Outdoor Life Special Correspondent Joel Lucks filed this report from the Buras area: Tug boats and 'Vessels of Opportunity' stand ready all the along the Mississippi River for the first signs of oil appearing. So far, the Venice and Buras areas seemed to have dodged a bullet.
Flat barges are stacked with pipelines to be available for collecting oil or for permanent lines, to be installed later on.
The “Vanishing Paradise” initiative recently launched by the National Wildlife Federation, is poignantly represented by these remains of a section of the marshland that was once much larger. Weather definitely adds to erosion, but when canals are cut through marshland, and islands that would normally hold them together are broken up and the sand and mud are washed into the Gulf and eventually dropped off the Continental Shelf, that sand is lost for ever from the marshlands.
Leaving the Venice Marina, it becomes clear that every possible living space – house boats especially – are being taken up with workers and crew members and used as temporary living quarters.
Boats that would normally be out in the Gulf fishing are now kept tied to the docks during these uncertain times. Certainly areas are still open to fishing, but commercial boats are the apparent hostages.

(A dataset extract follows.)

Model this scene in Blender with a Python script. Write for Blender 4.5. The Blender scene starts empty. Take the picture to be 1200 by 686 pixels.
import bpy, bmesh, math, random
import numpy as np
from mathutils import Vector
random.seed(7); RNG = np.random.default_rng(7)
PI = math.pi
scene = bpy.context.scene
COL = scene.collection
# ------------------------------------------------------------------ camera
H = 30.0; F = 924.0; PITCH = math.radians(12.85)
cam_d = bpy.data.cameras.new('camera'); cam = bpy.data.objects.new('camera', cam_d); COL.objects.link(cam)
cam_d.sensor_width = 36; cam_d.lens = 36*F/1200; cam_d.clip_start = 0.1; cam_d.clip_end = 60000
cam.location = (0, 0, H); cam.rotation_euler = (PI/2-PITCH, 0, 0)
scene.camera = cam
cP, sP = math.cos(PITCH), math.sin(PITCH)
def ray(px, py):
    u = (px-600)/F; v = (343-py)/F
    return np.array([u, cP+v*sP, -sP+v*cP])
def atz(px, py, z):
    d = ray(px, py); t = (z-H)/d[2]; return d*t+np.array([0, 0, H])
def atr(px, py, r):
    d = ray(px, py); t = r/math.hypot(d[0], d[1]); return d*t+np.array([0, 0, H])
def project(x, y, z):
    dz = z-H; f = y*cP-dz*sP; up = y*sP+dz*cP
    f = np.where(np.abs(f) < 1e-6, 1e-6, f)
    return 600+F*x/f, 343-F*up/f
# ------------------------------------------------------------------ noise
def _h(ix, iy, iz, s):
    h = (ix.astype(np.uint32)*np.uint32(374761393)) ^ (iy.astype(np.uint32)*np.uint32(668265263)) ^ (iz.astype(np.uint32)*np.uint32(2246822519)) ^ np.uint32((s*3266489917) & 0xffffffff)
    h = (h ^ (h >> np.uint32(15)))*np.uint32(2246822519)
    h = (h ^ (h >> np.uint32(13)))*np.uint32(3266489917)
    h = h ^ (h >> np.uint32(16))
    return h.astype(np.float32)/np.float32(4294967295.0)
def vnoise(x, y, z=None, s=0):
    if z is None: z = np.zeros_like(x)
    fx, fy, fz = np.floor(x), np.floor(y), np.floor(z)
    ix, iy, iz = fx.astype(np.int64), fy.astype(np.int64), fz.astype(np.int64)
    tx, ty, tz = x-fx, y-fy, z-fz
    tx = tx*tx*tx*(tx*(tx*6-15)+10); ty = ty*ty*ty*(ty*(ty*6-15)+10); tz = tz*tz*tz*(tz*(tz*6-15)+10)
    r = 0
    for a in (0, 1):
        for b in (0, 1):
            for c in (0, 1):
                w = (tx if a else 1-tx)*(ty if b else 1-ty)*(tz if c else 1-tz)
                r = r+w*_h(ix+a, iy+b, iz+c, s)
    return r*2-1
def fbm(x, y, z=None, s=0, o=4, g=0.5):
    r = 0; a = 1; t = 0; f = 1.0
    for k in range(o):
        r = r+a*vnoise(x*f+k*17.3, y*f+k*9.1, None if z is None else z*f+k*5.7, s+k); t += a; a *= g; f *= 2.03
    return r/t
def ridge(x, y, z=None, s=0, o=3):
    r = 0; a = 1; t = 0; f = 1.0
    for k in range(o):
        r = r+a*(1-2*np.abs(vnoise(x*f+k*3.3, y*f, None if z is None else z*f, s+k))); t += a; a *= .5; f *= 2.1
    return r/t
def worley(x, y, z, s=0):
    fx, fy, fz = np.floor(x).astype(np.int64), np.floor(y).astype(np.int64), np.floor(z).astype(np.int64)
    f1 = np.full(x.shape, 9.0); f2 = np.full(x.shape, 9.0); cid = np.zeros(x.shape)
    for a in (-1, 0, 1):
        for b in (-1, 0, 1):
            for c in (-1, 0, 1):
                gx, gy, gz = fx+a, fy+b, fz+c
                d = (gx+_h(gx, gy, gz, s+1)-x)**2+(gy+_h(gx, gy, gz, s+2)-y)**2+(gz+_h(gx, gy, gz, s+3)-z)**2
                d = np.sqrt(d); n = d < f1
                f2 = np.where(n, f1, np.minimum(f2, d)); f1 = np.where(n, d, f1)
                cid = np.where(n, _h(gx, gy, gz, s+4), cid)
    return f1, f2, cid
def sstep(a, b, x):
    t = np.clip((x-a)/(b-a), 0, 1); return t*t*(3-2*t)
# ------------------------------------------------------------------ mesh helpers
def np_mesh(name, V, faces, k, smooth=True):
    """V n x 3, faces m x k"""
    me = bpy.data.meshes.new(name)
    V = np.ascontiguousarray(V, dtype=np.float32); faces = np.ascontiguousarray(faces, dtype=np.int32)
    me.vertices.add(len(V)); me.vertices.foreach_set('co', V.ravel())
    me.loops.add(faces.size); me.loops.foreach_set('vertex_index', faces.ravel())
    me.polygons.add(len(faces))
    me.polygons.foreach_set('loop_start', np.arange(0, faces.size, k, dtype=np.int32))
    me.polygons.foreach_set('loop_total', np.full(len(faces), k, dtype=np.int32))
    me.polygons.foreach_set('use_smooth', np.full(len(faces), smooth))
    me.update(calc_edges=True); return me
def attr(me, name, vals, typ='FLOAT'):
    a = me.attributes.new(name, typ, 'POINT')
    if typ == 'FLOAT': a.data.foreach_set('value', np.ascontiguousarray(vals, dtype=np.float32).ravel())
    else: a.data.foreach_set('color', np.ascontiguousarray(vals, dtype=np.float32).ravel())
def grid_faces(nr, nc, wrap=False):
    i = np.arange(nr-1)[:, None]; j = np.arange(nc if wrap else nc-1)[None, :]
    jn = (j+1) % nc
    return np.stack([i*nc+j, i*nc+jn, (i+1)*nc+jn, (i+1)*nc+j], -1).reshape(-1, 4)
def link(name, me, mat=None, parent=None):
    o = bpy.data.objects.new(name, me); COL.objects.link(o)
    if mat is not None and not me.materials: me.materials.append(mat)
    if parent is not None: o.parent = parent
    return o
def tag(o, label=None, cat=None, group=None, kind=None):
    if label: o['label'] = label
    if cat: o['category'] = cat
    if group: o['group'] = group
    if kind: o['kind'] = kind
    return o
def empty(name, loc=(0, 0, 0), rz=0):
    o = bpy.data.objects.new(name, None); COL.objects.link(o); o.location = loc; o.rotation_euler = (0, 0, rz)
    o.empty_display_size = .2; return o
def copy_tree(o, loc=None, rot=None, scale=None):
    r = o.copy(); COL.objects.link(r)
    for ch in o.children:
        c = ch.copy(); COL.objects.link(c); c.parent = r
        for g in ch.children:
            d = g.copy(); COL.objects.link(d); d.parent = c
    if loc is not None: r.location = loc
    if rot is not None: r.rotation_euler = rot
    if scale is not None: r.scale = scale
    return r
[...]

Frustration and dismay shroud the otherwise hustling and bustling fishing fever of the Gulf with sentiments such as “No Bright Star.” Where the word “No” was obviously painted after the fact on the transom of this trawler to express frustration with how the spill is being handled.
To pay bills, and the help with the clean up, “Vessels of Opportunity,” such as this one are hired to ferry back and forth oil booms and other equipment that can help in the clean up.
Signs abound like, ‘Warning Do Not Anchor or Dredge,’ or ‘Gas Pipeline Crossing,’ are constant reminders of how the marshlands have changed so much, and so rapidly, in the past decades.” It’s been reported by the National Wildlife Federation that ‘every 30 minutes another area of coastline the size of a football field disappears.’ That’s how fragile the Louisiana coastline has become.
Swamp boats are being utilized for fast transportation to get workers out onto local boats that are helping with the preparation for the clean-up. Some crews are even being transported to the beaches.
Ben Weber, Coastal Louisiana Program Assistant, for the National Wildlife Federation, educates us on NWF’s mission of the “Vanishing Paradise” program, and describes to us just how the marshlands have fallen victim to corporate oil dredging and its effects, and how the industrialization of the river has taken a toll on marshlands integrity and the support they provide to water-spawning species and other natural wildlife habitats.
Barges are used to deploy and collect booms, and as well to provide staging platforms for other equipment that is needed for an oil clean of this magnitude.
The USCG is present everywhere to monitor, observe and assist where they can to ensure an expedient cleanup, without forfeiting safety.
Despite the potential damage an oil spill of this size threatens, plus the constant stress, diligence and attention to thwarting this disaster that is required, the site of a cow cooling off in the river adds a sense of renewed faith in how Mother Nature takes care of itself.
Temporary residences have been set up for working crews. These container-type modules have been stacked on barges for sleeping quarters for the crews. Hard to tell what the amenities are, but crews know all too well what they are sacrificing in terms of the comforts of home to secure this situation.
Fuel tanks also stand ready to fuel the launches that take work crews out and back to the boats and surrounding beaches to complete a day’s work.
Absorbent booms sit ready to be deployed should a breach along a beach occur, or a break in a threatened string of marshland islands takes place.
Already deployed booms sit ready to guard against oil plumes that could make their way closer to the marshes. So far, the booms in and around Venice and Buras, Louisiana, have not been put to the test yet. Very little marshland burnout was noticed during this visit.
Workers from some of the beach crews take a break from the hot Louisiana sun. It’s hard work cleaning up beaches. Proper hydration is critical in keeping from getting dehydrated. Some crews work an hour on and an hour off.
Setting up booms properly is critical to being able to push back the oil should it come in. Anchoring of buoys that hold the booms have to be secured probably to the floor in the marshlands to prevent them from washing on shore.
Fast swamp boats are now seen all over the marshlands to ferry crewmen and equipment to needed areas.
One of the smaller oil rigs, closer to shore, looms over the water and is a reminder how man has perpetrated a tranquility that may not have wanted to be tamed. It makes one wonder of the magnitude of this entire oil industry and just how dependent we have all become in accepting these platforms of the deep.